Berdurasi hampir dua jam, plot Budi Pekerti sungguh pepat. Nyaris tak ada dialog yang percuma. Kehilangan satu adegan saja bakal menyebabkan penonton bingung. Meski mengisahkan rakyat jelata, bukan pula roman detektif atau horor, penonton kerap diburu ketegangan dan kegelisahan yang diselingi humor-humor getir.
Wregas memotret penghakiman yang dipantik video-video dengan durasi belasan detik saja. Guru-guru yang meletakkan fondasi bangsa jeri menjatuhkan sanksi kepada murid bandel. Malah beberapa pengajar jadi bulan-bulanan siswa yang suka petantang-petenteng. Salah-salah, mereka justru dituntut orangtua siswa.
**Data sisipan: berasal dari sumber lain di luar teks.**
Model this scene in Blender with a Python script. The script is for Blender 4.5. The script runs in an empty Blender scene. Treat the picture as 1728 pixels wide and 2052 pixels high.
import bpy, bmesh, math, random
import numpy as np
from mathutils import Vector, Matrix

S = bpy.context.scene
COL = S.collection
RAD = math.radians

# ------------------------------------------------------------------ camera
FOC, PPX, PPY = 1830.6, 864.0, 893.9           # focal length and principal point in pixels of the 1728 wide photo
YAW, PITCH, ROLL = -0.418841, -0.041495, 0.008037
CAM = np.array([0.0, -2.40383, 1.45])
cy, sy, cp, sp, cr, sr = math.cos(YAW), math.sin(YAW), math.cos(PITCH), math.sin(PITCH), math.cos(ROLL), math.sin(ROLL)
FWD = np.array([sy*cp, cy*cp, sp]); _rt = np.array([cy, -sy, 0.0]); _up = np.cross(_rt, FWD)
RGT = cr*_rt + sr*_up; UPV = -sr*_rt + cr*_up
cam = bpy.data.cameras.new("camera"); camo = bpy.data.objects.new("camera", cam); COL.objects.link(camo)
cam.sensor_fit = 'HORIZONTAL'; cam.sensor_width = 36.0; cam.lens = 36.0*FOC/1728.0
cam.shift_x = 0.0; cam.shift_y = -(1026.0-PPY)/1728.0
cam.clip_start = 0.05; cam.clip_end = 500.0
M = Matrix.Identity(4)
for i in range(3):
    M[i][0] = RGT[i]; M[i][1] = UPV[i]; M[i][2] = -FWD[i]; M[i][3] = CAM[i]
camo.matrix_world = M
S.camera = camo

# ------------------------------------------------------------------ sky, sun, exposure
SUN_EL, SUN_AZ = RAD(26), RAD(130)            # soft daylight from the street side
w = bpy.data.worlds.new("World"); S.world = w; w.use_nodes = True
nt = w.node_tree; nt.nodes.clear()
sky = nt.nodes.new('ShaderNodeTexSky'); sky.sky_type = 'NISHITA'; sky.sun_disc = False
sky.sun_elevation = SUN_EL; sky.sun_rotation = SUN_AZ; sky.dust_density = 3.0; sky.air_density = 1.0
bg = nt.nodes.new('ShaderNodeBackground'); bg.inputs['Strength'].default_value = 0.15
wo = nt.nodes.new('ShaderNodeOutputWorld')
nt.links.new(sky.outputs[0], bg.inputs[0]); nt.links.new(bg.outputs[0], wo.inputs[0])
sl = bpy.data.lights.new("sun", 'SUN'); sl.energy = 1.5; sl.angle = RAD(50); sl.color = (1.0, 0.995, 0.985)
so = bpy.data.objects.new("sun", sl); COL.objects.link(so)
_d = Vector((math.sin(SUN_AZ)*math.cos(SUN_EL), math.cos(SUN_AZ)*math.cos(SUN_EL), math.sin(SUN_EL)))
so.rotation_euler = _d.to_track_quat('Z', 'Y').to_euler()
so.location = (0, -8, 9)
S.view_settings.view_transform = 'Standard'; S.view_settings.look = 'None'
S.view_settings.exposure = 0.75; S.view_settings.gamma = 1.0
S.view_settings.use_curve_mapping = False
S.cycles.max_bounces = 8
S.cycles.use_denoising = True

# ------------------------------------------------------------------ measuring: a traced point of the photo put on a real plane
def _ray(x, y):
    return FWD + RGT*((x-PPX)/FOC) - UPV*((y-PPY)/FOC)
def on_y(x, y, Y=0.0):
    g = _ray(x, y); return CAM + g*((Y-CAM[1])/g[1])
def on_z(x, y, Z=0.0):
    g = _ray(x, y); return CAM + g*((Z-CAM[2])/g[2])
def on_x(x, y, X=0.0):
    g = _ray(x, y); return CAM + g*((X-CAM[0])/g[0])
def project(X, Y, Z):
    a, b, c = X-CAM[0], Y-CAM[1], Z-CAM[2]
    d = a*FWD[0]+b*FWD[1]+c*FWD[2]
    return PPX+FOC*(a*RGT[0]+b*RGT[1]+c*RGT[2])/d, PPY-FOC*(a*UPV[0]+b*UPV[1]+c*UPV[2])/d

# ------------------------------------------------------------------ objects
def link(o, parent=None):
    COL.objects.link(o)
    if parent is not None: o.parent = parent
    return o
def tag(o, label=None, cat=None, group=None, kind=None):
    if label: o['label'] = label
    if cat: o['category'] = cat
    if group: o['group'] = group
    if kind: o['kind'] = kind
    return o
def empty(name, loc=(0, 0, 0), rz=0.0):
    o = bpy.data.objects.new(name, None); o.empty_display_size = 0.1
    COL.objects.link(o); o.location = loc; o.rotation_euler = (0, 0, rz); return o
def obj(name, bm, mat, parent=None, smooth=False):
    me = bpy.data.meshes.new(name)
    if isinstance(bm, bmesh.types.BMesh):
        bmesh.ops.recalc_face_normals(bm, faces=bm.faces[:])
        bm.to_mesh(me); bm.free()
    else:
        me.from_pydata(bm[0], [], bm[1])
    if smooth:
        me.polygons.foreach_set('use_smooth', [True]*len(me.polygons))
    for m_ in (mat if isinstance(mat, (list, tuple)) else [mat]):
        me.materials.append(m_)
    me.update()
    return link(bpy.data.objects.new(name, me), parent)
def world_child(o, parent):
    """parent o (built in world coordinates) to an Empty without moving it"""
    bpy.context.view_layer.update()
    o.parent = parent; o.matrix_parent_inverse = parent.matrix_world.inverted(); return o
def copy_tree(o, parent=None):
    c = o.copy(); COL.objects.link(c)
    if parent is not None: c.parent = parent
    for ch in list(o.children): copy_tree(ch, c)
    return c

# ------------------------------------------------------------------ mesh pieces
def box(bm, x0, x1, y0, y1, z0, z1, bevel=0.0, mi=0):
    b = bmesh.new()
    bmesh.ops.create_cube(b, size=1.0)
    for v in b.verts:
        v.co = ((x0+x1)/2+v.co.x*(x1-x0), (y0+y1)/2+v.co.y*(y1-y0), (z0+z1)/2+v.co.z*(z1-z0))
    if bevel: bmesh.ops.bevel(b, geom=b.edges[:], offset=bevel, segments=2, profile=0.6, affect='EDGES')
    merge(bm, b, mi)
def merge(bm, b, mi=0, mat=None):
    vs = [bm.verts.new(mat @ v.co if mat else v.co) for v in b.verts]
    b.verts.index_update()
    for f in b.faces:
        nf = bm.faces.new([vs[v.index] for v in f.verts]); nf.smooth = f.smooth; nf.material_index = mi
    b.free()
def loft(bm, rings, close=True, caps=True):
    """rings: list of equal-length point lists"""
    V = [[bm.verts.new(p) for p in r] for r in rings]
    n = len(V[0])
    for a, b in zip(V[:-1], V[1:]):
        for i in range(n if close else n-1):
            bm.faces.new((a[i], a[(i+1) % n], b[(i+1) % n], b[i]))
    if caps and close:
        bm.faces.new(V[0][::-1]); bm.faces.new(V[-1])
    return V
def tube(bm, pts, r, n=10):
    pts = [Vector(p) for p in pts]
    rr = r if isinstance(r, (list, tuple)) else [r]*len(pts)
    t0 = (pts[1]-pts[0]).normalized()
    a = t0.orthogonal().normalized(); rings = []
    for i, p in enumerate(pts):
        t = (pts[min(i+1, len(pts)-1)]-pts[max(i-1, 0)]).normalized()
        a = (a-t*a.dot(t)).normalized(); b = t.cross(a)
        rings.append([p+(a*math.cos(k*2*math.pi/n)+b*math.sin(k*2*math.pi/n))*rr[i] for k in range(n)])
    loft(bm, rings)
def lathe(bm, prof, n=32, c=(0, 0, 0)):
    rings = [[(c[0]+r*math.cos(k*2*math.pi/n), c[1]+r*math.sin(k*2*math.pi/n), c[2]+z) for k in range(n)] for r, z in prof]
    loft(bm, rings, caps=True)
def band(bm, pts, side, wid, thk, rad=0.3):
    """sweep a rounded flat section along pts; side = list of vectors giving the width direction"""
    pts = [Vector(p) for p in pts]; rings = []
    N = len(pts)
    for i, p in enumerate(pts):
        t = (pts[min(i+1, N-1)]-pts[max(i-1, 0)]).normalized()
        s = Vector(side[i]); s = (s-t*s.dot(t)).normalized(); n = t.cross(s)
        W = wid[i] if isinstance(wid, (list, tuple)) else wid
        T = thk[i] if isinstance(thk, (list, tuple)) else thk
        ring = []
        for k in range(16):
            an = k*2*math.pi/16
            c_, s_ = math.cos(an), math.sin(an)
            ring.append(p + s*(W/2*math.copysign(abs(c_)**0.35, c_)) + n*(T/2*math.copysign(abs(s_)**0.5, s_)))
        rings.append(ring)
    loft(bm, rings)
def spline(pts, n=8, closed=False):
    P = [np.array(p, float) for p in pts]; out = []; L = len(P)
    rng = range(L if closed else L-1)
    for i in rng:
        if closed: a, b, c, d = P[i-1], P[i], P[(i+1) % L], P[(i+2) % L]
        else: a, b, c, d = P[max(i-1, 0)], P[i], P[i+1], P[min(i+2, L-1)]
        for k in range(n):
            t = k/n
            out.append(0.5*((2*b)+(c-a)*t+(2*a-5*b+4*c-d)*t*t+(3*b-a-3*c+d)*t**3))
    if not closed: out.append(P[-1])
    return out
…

Film panjang kedua yang skripnya ditulis dan disutradarai Wregas tersebut berkelindan dengan pelecehan untuk mengeksplorasi gejala masyarakat yang sakit. Tak hanya orangtua, anak muda pun rawan diterpa perisakan daring.
Ini sejalan dengan penelitian ChildFund International di Indonesia tahun 2022 yang menunjukkan hampir 60 persen anak dan remaja pernah menjadi korban perundungan daring dalam tiga bulan terakhir. Selain itu, hampir 50 persen anak dan remaja pernah menjadi pelaku perundungan daring dengan periode yang sama.
Perundungan yang ditemukan, antara lain, pencurian data pribadi, pengucilan, penguntitan, pencemaran nama baik, ancaman dan pemerasan, bahkan kekerasan seksual. Jangankan kemanusiaan, perkara yang tampaknya remeh-temeh saja bisa mengguratkan emosi mereka.
Berlatar pinggiran Yogyakarta, Budi Pekerti mencuatkan kesenduan, kemarahan, hingga kehangatan yang berselang-seling. Dibubuhi afeksi alumni, murid, dan keluarga Prani yang mengaduk-aduk kompleks psikologis, film ini bisa digolongkan sebagai film yang peka dan kritis pada fenomena sosial. Jenis film yang tidak banyak muncul belakangan ini di industri film Indonesia.
Baca juga: Film kedua Wregas Bhanuteja ke Festival Film Toronto
Wregas mengutarakan motifnya menggarap Budi Pekerti dengan mengamati mereka yang tertekan akibat serangan secara daring. ”Bisa saja korbannya sedang mengalami masalah berat. Depresi memang tak berwajah, siapa pun bisa mengalami. Walau terlihat tangguh, orangnya mungkin sedang depresi,” ucapnya.
Selaras dengan Wregas, Dwi menekankan maraknya warganet yang tergesa-gesa menyimpulkan meski belum mengetahui detail penyebab individu, tetapi bisa melontarkan kemarahan. ”Kita sepatutnya bisa memfilter (informasi). Maka, kesadaran menjadi penting,” ujarnya.
Sementara, Ine memaknai Budi Pekerti dengan intimidasi yang tak bisa dibenarkan sama sekali, apa pun alasannya. Ia juga menukil ”Nisan”, puisi Chairil Anwar.
”Kalau bisa menerima segala yang tiba, kita bisa berpikir lebih jernih,” katanya.